The fire district that serves Sonoma State University may take legal action to try to compel SSU to pay for the fire and emergency services it has received free for decades.

Rancho Adobe Fire Protection District Chief Frank Treanor said SSU refuses to pay even its "fair share" of the costs of providing service to the campus.

"It's just not working," he said. "We're maybe going to have to go to court."

Ten percent of the financially struggling district's roughly 2,000 calls a year are to the 269-acre campus, Treanor said, noting that it includes the Green Music Center, which is now open for public events as well as classes.

The dispute has carried on for years, with California State University attorneys saying state law prevents Rancho Adobe from charging SSU for services.

In 2007, SSU rejected a Rancho Adobe request that the university pay $150,000 a year to help the district recover its costs. And since 2009, when a district ordinance established a fee schedule, SSU has refused to pay any bill the district has sent it, Treanor said.

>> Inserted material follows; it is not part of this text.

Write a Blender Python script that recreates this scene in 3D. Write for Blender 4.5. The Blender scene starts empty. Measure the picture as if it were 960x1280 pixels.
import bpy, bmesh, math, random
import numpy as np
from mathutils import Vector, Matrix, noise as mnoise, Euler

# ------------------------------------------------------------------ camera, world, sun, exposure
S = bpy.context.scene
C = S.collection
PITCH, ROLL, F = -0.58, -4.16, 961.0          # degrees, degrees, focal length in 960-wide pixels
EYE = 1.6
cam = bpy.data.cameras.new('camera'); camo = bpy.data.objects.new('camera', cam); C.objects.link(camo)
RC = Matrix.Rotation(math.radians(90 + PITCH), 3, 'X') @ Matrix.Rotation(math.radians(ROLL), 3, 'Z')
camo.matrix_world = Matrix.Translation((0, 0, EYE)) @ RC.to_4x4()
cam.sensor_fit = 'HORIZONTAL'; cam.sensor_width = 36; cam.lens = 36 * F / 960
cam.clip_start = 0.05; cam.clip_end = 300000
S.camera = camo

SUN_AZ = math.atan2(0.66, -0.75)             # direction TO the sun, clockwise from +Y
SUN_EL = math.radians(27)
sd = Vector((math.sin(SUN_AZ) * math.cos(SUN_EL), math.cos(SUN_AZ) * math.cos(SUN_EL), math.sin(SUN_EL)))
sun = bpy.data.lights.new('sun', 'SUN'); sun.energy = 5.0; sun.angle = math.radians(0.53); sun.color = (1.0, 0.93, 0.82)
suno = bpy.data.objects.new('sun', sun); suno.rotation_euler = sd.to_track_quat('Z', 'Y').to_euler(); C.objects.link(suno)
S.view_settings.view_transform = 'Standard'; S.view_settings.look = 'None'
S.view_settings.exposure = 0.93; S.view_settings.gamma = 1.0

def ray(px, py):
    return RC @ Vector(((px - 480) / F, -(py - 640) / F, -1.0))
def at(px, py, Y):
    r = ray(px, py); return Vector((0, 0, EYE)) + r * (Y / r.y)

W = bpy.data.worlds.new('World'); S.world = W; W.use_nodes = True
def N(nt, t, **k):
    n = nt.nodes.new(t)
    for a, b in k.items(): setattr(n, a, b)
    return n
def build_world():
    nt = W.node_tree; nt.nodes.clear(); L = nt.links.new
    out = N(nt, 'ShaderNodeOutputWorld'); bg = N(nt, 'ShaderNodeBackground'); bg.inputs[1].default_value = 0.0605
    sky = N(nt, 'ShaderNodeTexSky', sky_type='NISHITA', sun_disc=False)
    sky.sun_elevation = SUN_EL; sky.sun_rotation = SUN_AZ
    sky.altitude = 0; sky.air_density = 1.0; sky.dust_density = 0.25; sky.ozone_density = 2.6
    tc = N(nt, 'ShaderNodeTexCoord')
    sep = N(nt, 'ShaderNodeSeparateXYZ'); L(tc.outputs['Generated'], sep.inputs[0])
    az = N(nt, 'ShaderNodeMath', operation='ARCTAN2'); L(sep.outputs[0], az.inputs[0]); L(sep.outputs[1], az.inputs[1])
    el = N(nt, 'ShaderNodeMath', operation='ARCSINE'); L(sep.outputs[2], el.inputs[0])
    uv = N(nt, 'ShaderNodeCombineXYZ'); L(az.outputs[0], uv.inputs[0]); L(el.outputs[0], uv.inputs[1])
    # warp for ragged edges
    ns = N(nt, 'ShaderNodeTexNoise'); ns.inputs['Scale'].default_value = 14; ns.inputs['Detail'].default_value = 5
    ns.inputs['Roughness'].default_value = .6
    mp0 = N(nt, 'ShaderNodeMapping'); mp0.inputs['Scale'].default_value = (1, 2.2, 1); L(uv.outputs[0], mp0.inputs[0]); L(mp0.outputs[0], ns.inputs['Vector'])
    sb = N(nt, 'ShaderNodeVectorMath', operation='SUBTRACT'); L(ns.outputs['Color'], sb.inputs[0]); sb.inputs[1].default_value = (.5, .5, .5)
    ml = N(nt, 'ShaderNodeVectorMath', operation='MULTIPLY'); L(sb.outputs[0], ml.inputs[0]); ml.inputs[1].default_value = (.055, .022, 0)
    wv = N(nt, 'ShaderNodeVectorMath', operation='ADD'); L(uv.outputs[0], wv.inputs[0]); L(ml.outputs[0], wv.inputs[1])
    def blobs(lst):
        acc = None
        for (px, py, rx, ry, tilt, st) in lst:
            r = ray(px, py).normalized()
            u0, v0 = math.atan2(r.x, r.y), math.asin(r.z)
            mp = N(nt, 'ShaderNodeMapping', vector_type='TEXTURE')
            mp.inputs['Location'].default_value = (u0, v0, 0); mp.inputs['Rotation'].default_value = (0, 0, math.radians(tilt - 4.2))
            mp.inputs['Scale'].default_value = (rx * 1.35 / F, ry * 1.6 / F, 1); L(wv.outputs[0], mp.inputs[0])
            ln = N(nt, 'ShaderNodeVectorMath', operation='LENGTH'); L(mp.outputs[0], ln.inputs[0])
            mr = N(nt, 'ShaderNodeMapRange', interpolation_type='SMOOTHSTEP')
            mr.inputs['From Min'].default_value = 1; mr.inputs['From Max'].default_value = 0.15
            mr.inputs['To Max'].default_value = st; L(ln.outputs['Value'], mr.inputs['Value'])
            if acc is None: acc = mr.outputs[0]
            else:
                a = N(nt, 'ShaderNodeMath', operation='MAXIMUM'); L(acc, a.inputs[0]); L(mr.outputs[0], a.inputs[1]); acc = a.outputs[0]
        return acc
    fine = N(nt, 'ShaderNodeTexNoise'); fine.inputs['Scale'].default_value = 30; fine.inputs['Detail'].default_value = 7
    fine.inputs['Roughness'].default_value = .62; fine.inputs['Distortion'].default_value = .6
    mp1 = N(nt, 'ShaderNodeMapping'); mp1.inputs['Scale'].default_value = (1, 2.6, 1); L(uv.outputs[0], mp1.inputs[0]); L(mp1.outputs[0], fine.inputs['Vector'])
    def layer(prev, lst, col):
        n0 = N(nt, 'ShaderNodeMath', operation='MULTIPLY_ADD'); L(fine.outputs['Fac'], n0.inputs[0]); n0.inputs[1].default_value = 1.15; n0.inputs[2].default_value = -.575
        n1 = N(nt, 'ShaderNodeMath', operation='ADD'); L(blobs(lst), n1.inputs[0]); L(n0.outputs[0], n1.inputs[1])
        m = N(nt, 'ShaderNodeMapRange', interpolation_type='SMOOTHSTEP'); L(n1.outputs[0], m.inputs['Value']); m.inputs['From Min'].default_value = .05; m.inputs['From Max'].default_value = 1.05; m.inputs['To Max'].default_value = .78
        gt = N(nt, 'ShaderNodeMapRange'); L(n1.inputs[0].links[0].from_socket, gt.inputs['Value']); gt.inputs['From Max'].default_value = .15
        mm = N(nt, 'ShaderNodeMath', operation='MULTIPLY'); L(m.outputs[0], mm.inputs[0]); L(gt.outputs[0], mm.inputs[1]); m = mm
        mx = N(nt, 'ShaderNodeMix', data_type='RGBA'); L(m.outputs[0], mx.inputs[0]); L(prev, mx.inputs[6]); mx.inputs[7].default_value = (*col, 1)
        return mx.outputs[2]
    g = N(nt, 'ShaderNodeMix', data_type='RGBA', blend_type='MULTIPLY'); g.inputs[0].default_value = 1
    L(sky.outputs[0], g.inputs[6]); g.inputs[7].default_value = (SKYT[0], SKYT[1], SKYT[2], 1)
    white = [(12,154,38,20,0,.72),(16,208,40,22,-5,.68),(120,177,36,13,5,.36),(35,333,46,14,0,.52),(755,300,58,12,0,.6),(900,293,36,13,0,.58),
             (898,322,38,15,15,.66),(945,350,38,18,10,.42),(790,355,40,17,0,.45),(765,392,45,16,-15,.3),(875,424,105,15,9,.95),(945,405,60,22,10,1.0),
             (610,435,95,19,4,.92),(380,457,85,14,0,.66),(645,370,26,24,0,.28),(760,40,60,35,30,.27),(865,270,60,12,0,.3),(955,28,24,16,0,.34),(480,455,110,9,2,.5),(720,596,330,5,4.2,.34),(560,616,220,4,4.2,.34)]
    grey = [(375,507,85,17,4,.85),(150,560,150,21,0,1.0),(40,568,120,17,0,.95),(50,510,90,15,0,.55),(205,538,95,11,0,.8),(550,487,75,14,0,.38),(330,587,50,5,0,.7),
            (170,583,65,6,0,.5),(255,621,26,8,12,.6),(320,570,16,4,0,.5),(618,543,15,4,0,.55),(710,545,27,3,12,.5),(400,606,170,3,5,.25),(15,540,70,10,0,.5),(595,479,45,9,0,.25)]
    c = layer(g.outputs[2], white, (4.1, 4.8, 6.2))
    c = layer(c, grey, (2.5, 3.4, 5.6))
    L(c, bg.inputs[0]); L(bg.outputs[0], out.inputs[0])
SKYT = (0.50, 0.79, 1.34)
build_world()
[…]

The fire district, which serves residents in Cotati, Penngrove and the unincorporated area north of Petaluma, is searching for ways to finance operations and maintain services. It has started shuttering its three fire stations on a rotating basis to close a $387,000 budget deficit after voters rejected a parcel tax in November.

SSU officials this week referred questions about the dispute to CSU attorneys, who maintain the university is within its rights.

"The (state) constitution prohibits another public entity from taxing a state entity or other local entity, because of the fact that both of them are pretty much funded by taxpayers," said Juanda Daniel, a CSU attorney who represents the campus.

"You'd be taking it out of one pocket and putting it in another," Daniel said.